Я понял тогда, что мне интересна филология, языки и литература, да и многие мои друзья или родственники были гуманитариями. Кстати, мой дядя и тетя хорошо знали Розанова, Пастернака...
В 1945-м мне удалось поступить в языковой ВУЗ - военный институт иностранных языков. Там еще во время войны собрались прекрасные языковедческие силы. Поначалу меня "соблазняли" японским и персидским языками, но я выбрал китайский. И в этом выборе большую роль сыграл мой учитель - профессор Илья Михайлович Ошанин, автор большого китайско-русского словаря. В институте тогда работал и другой мой учитель, Лев Залманович Эйдлин, литературовед и переводчик классической литературы (Бо Цзюйи, Тао Юаньмин), отличный знаток китайского языка и литературы. Нам читали лекции "западник" Пинский, специалист по европейскому Возрождению, потом он стал научным сотрудником ИМЛИ; известный всем Аникст, переводчик и исследователь Шекспира.
Студенты получали замечательную языковую подготовку и общекультурные знания. Я, как мне кажется, в то время говорил даже лучше по-английски, чем по-китайски...
Наш общий наставник и мэтр отечественного китаеведения - академик Василий Михайлович Алексеев не преподавал там, но наезжал из Петербурга в Москву, и я слушал его интереснейшие лекции, а "госы" у меня принимал знаменитый китаист-практик, бородач В.С.Колоколов.
После института, как это часто бывает, начался период скитаний: я преподавал китайский язык в армии, потом работал в дипакадемии МИДа, учился в аспирантуре филфака МГУ, потом уехал в Китай, где закончил аспирантуру Пекинского университета. Кажется, я был там первым советским аспирантом-филологом...
С тех пор я непрерывно преподаю в МГУ, но одновременно я работал в Дипломатической Академии МИДа, в Институте Дальнего Востока АН, в Институте Востоковедения АН, в РГГУ, в Литинституте. Не случайно, что я знал и знаю китаистов разных возрастов, правда, сейчас в них уже трудно разобраться. Ведь в последнее время открыли много кафедр в разных городах, но высоких профессионалов там еще очень мало. В Москве их значительно больше - это, к примеру, один из моих бывших студентов Илья Смирнов, литературовед и переводчик поэзии, Наталья Захарова, литературовед и переводчик прозы.

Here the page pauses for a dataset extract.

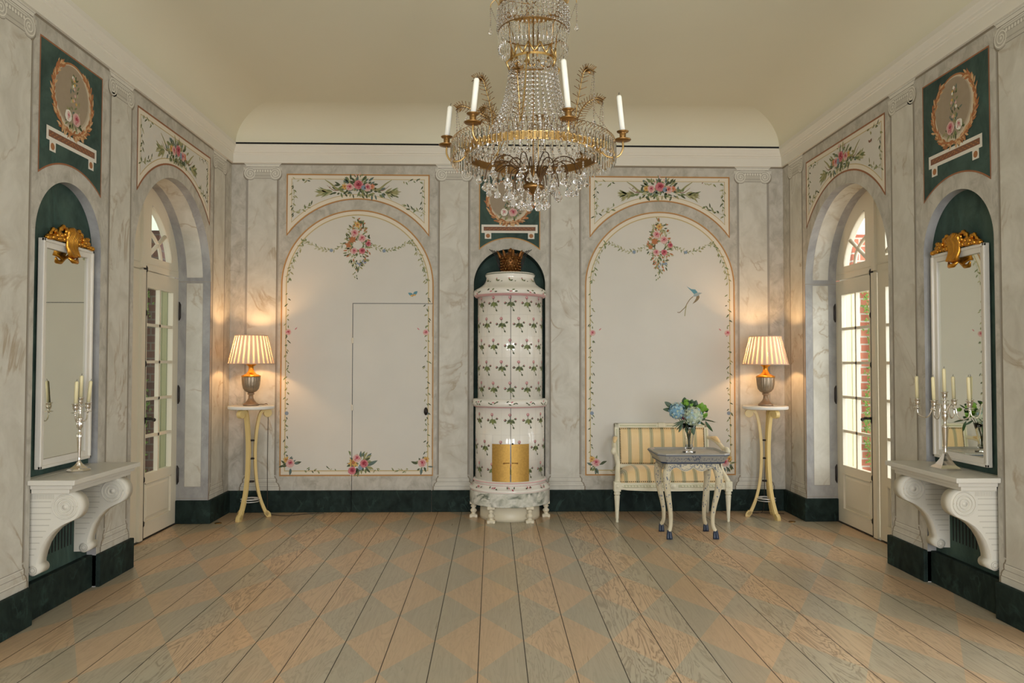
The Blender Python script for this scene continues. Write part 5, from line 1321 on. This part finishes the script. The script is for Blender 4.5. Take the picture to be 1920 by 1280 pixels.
sprig_obj('leafy_stem', 'dark pointed leaf rising behind the bouquet, right of its top', 'leaves', [((1.575, -1.03, 1.06), (.15, 0, 1), .085, .022, .0, F_), ((1.525, -1.02, 1.105), (1, 0, .45), .075, .010, .4, F_), ((1.55, -1.03, 1.07), (.5, 0, .8), .06, .014, .0, F_)], (1.56, -1.03, 1.05), 'leaf_deep')
sprig_obj('leafy_stem', 'long narrow drooping leaves at the far right of the bouquet', 'leaves', [((1.60, -1.05, .985), (1, 0, -.05), .17, .006, .15, (0, 0, 1)), ((1.64, -1.05, .975), (1, 0, -.15), .11, .014, .05, (0, -.4, 1)), ((1.655, -1.07, .965), (.55, 0, -1), .11, .013, -.35, (0, -1, .3)), ((1.60, -1.05, .99), (1, 0, .15), .12, .004, .1, (0, 0, 1)), ((1.59, -1.06, .97), (.8, 0, -.5), .075, .010, .1, F_)], (1.60, -1.05, .985), 'leaf_deep')
sprig_obj('leafy_stem', 'thin dark leaves drooping below the blue hydrangea over the vase rim', 'leaves', [((1.47, -1.09, .975), (-1, 0, d_), L_, .006, .1, F_) for d_, L_ in ((-.35, .10), (-.8, .10), (-.55, .12), (-1.3, .11))]+[((1.45, -1.10, .94), (-.5, 0, -1), .075, .011, 0, F_), ((1.50, -1.10, .96), (-.2, -.1, -1), .09, .020, 0, F_), ((1.53, -1.11, .95), (.1, -.1, -1), .10, .02, 0, F_)], (1.47, -1.09, .97), 'leaf_deep')
t = thing('burgundy_flower', 'small dark burgundy flower between the two hydrangea heads', 'flower', (vx, vy, vz+.04)); b = MB(); b.ball((-.045, -.04, .275), (.03, .03, .036), 'burgundy', 12, 8)
for i in range(50):
    a = r4.uniform(0, 6.28); z = r4.uniform(-1, 1); q = math.sqrt(1-z*z); floret(b, (-.045+.03*q*cos(a), -.04+.03*q*sin(a), .275+.036*z), (q*cos(a), q*sin(a), z), .012, 'burgundy')
b.build('flower_head', t); b = MB(); stemtube(b, (0, 0, 0), (-.01, 0, .14), (-.045, -.04, .26)); b.build('stem', t)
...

К вопросу о судьбе китаистов с техническим образованием. Закончив Авиационный приборостроительный техникум с красным дипломом, я "ушел" в китаеведение. Но оказалось, что не одного меня увлекала авиация. К примеру, Л.З.Эйдлин работал на самолетостроительном заводе, а Н.Т.Федоренко, член-корреспондент Академии наук, китаевед и дипломат, перед войной был, кажется, специалистом по дирижаблестроению. Или наоборот.
РЖ: Может быть, китаеведение и летательные аппараты объединяет момент воспарения. Ведь китаеведение, наверное, связано с воспарением духа...

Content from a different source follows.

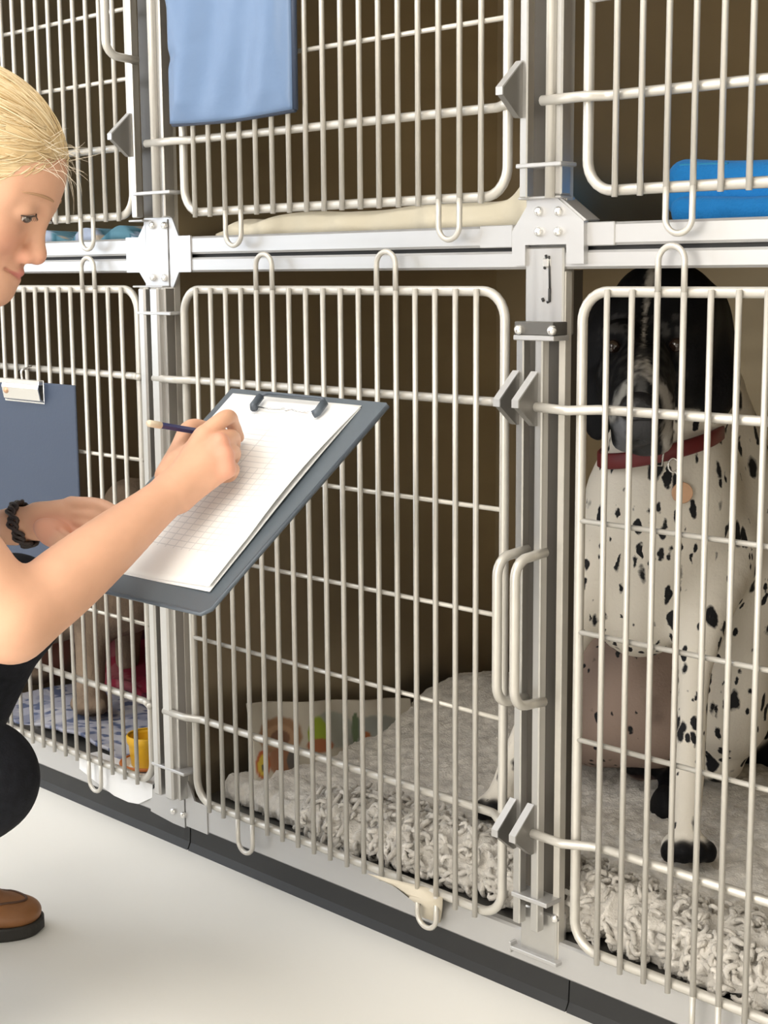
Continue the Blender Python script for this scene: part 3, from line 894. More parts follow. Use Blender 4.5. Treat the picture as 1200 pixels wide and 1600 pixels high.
def dog_colour(V):
    pal = np.array([(0.80, 0.75, 0.66), (0.007, 0.007, 0.008), (0.009, 0.009, 0.010), (0.36, 0.27, 0.225), (0.05, 0.03, 0.028)])
    W = np.zeros((len(V), 5))
    for q in D.p:
        if q[7] != 'add': continue
        d = D.dist(q, V)
        W[:, q[6]] = np.maximum(W[:, q[6]], np.exp(-np.clip(d, 0, None) / 0.0035))
    W = W ** 2; W /= W.sum(1, keepdims=True)
    col = W @ pal
    alpha = W[:, WH] * 1.0 + W[:, PK] * 0.7
    # photograph-plane coordinates of the head marks, carried on the skin
    rel = V - np.array(CAM); dep = rel @ VF
    x = 600 + FPX * (rel @ VX) / dep; y = 800 - FPX * (rel @ VU) / dep
    front = dep < 2.06
    nz = np_noise(V, 90, 3, 3)
    head = W[:, BK] + W[:, RN] > 0.5
    # white blaze between the eyes widening on the bridge
    t = np.clip((y - 430) / 170, 0, 1)
    cx = 1017 - 12 * t - 5 * np.sin(t * 3)
    half = 2.5 + 5 * np.exp(-((y - 440) / 22) ** 2) + 17 * np.clip((y - 548) / 34, 0, 1)
    wn = nz - 0.5
    def paint(w, c):
        w = np.clip(w, 0, 1)[:, None] * (front & head & (dep < 2.03))[:, None]
        col[:] = col * (1 - w) + np.array(c) * w
    # white stripe of the brow widening over the bridge
    paint(((half - np.abs(x - cx)) / 3 + 0.3 + wn * 1.4) * (y < 592), (0.40, 0.37, 0.32))
    # pale sides of the muzzle running down past the nose
    def along(pts, w):
        d = np.full(len(x), 1e9)
        for (x0_, y0_), (x1_, y1_) in zip(pts[:-1], pts[1:]):
            vx, vy = x1_ - x0_, y1_ - y0_
            tt = np.clip(((x - x0_) * vx + (y - y0_) * vy) / (vx * vx + vy * vy), 0, 1)
            d = np.minimum(d, np.hypot(x - x0_ - tt * vx, y - y0_ - tt * vy))
        return (w - d) / 5 + wn * 3.0
    paint(along([(1004, 580), (975, 605), (962, 630), (958, 655)], 9), (0.38, 0.37, 0.345))
    paint(along([(1008, 580), (1034, 604), (1045, 635), (1042, 700)], 10), (0.38, 0.355, 0.32))
    paint(along([(966, 665), (974, 700)], 13) * 0.8, (0.17, 0.175, 0.19))
    paint(along([(1002, 596), (1004, 612)], 13) * 0.85, (0.085, 0.083, 0.08))
    paint(along([(1003, 670), (1008, 700)], 20) * 0.7, (0.055, 0.055, 0.058))
    alpha[head] = 0
    bl = mz = np.zeros(len(x), bool)
    roan = head & front & ~bl & ~mz & (y > 490) & (y < 600) & (x > 935) & (x < 1075)
    f_ = np.clip((nz - 0.48) * 5, 0, 1)[:, None]
    col[roan] = (col * (1 - f_) + np.array((0.045, 0.043, 0.042)) * f_)[roan]
    brow = front & head & (((((x - 964) / 22) ** 2 + ((y - 512) / 9) ** 2) < 1) | ((((x - 1042) / 22) ** 2 + ((y - 514) / 9) ** 2) < 1)) & (nz > 0.45)
    col[brow] = (0.05, 0.048, 0.046)
    # throat patch under the ear stays white, warm
    return np.concatenate([col, np.clip(alpha, 0, 1)[:, None]], 1)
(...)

Д.В.: Вероятно, впрочем, это, конечно, шутка. У В.М.Алексеева не было технического образования, но с воспарением духа у него было все в порядке. Еще в 1916 г. в Санкт-Петербургском университете он защитил магистерскую диссертацию "Поэма о поэте" - о танском поэте Сыкун Ту. Это сложнейший текст и перевод его с комментариями на сотни страниц - настоящая философия литературы. Такой огромной работы в области китаеведения я, кажется, больше не видел. Это типичное "воспарение духа"!
РЖ: Из тех людей, с которыми вы встречались, кто на вас повлиял больше всего?
Д.В.: Трудно сказать, я старался воспитывать в себе индивидуальные качества, а особых кумиров у меня не было. Можно сказать, что я сам себя сформировал. Впрочем, если говорить о китаеведах, я всегда преклонялся перед знаниями и эрудицией В.М.Алексеева.